Task description:
Each entry needs to be restated exactly as written.

Collection entries:
[start]

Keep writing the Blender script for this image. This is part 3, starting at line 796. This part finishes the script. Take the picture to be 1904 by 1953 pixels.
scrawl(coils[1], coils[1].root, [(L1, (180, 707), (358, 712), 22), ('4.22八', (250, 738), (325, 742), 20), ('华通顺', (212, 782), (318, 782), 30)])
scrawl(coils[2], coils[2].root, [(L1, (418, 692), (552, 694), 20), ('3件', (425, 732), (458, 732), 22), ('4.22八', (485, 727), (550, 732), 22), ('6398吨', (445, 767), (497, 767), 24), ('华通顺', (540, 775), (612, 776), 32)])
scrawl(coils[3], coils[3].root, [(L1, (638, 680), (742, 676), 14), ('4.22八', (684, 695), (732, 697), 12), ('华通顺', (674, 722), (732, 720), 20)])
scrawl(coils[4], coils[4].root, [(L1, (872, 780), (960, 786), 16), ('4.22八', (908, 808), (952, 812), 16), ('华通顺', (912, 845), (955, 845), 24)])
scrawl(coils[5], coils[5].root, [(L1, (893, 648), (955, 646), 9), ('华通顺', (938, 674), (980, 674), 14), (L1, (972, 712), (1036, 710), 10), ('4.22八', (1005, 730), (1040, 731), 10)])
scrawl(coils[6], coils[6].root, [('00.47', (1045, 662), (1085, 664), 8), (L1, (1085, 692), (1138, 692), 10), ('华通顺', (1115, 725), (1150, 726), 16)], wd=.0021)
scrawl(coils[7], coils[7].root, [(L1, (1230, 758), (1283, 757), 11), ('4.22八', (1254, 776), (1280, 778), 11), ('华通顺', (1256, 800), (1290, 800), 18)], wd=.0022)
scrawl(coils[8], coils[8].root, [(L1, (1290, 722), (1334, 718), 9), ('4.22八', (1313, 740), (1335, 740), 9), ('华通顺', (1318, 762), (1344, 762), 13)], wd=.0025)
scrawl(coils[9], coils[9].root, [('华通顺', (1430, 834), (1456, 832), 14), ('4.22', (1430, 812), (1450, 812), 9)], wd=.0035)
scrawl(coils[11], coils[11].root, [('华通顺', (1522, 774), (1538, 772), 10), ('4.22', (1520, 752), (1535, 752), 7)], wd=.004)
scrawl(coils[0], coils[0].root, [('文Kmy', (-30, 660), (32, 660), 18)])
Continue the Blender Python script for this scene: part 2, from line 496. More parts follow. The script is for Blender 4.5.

[end]

Answer to this task:
Keep writing the Blender script for this image. This is part 3, starting at line 796. This part finishes the script. Take the picture to be 1904 by 1953 pixels.
scrawl(coils[1], coils[1].root, [(L1, (180, 707), (358, 712), 22), ('4.22八', (250, 738), (325, 742), 20), ('华通顺', (212, 782), (318, 782), 30)])
scrawl(coils[2], coils[2].root, [(L1, (418, 692), (552, 694), 20), ('3件', (425, 732), (458, 732), 22), ('4.22八', (485, 727), (550, 732), 22), ('6398吨', (445, 767), (497, 767), 24), ('华通顺', (540, 775), (612, 776), 32)])
scrawl(coils[3], coils[3].root, [(L1, (638, 680), (742, 676), 14), ('4.22八', (684, 695), (732, 697), 12), ('华通顺', (674, 722), (732, 720), 20)])
scrawl(coils[4], coils[4].root, [(L1, (872, 780), (960, 786), 16), ('4.22八', (908, 808), (952, 812), 16), ('华通顺', (912, 845), (955, 845), 24)])
scrawl(coils[5], coils[5].root, [(L1, (893, 648), (955, 646), 9), ('华通顺', (938, 674), (980, 674), 14), (L1, (972, 712), (1036, 710), 10), ('4.22八', (1005, 730), (1040, 731), 10)])
scrawl(coils[6], coils[6].root, [('00.47', (1045, 662), (1085, 664), 8), (L1, (1085, 692), (1138, 692), 10), ('华通顺', (1115, 725), (1150, 726), 16)], wd=.0021)
scrawl(coils[7], coils[7].root, [(L1, (1230, 758), (1283, 757), 11), ('4.22八', (1254, 776), (1280, 778), 11), ('华通顺', (1256, 800), (1290, 800), 18)], wd=.0022)
scrawl(coils[8], coils[8].root, [(L1, (1290, 722), (1334, 718), 9), ('4.22八', (1313, 740), (1335, 740), 9), ('华通顺', (1318, 762), (1344, 762), 13)], wd=.0025)
scrawl(coils[9], coils[9].root, [('华通顺', (1430, 834), (1456, 832), 14), ('4.22', (1430, 812), (1450, 812), 9)], wd=.0035)
scrawl(coils[11], coils[11].root, [('华通顺', (1522, 774), (1538, 772), 10), ('4.22', (1520, 752), (1535, 752), 7)], wd=.004)
scrawl(coils[0], coils[0].root, [('文Kmy', (-30, 660), (32, 660), 18)])
Continue the Blender Python script for this scene: part 2, from line 496. More parts follow. The script is for Blender 4.5.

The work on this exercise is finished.